Uluslararası Enerji Ekonomisi Birliği (IAEE) Geçmiş Dönem Başkanı, Boğaziçi Üniversitesi Öğretim Üyesi Prof. Dr. Gürkan Kumbaroğlu, Türk Akım projesinin Rus Konfederasyon Konseyi tarafından onaylanması ve Rex Tillerson’ın ABD Senatosu’nun onayını alarak Dışişleri Bakanı olmasının aynı güne denk gelmesine dikkati çekerek, “1 Şubat’ta alınan bu iki karar Türkiye ve bölge için milat olabilir” dedi.
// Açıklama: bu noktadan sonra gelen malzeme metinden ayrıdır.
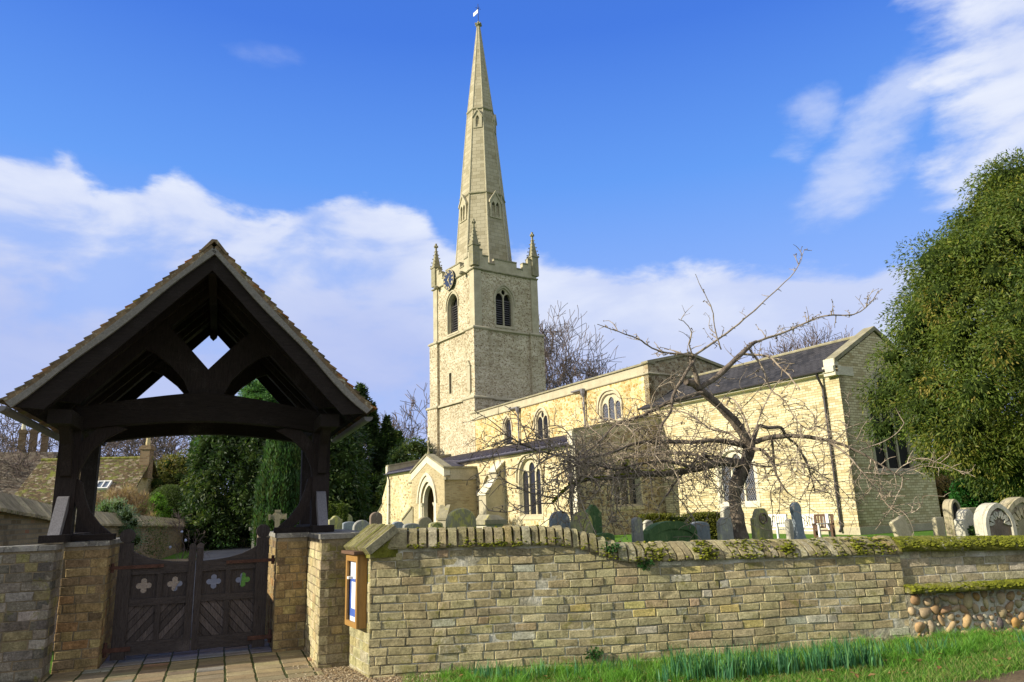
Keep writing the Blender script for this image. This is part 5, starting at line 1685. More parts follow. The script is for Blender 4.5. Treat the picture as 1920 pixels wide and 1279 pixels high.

Prof. Dr. Kumbaroğlu, her iki onayın da beklendiğini ancak bu tür durumlarda son ana kadar bir sürpriz olabileceğini belirterek, hem ABD’nin hem de Rusya’nın farklı adımlarla enerji masasında ellerini güçlendirmek istediğine dikkati çekti.
Türk Akım projesinin Avrupa’ya gaz taşıyacağını hatırlatan Prof. Dr. Kumbaroğlu, “Türkiye sadece transit ülke olmamalı. Hattın devam edeceği Güneydoğu Avrupa rotası üzerinde söz sahibi, girişimci ve yatırımcı olmalı. Burada ‘kardeş ülke rotası’ kapsamında Makedonya, Arnavutluk, Kosova ve Bosna Hersek öne çıkıyor ve devamında boru hattının AB’ye tekrar giriş noktası Hırvatistan oluyor. Türkiye-AB işbirliğinin Türk Akım’ın devamı kapsamında Hırvatistan üzerinden gelişmesi mümkün” dedi.
“Türkiye enerjide AB’nin son şansı olabilir!”
Avrupa kıtasının en önemli sorunlarından birinin enerji tekeli olduğunu ifade eden Prof. Dr. Kumbaroğlu, şöyle devam etti:
“Onlar tekelin kırılmasını istiyor, biz de kendi sınırımızda gazlar birleşsin istiyoruz. Aslında iki tarafın da çıkarı söz konusu. Türk-Yunan sınırında hem Azeri gazı hem Rus gazı hem de farklı kaynaklar olabilecek. Eğer Avrupa enerjide Rusya tekelinden kurtulmak istiyorsa var gücüyle Türk Akım projesini desteklemeli. Diplomatlarımız bu konuyu çok iyi özümsemeli ve Avrupalı müttefiklerimize en iyi şekilde anlatabilmeli.”
“ABD-Rusya enerji üzerinden yakınlaşıyor!”
Prof. Dr. Kumbaroğlu ayrıca, Rex Tillerson’ın ABD Senatosu’nun onayını alarak Dışişleri Bakanı olmasını ‘ABD’nin makas değişimlerinden biri’ olarak gördüğüne belirterek, şunları söyledi:
“Ukrayna krizinin ardından ABD-Rusya restleşmesinden ABD’li enerji şirketleri ciddi zararlar gördü. Şimdi o şirketlerden birinin eski CEO’su ABD yönetiminin en önemli koltuklarından birine oturdu. Tillerson’ın Rusya Devlet Başkanı Putin ile samimiyeti bilinen bir gerçek. Yakın geçmişte söylediği ‘Erdoğan ile yeniden çalışmalıyız’ açıklamasını da buna eklersek ABD’nin Türkiye ve Rusya ile yeniden yakınlaşma dönemine girmesi sürpriz olmaz. 1 Şubat’ta alınan bu iki karar ülkemiz için ‘enerji ekonomisi ve diplomasisinde eski dostlarla eski günlere dönmek’ anlamına da geliyor. Umarım önümüzdeki dönemde Türkiye-ABD-Rusya işbirliği farklı alanlarda da gelişir ve bölgemize olumlu yansımaları olur.”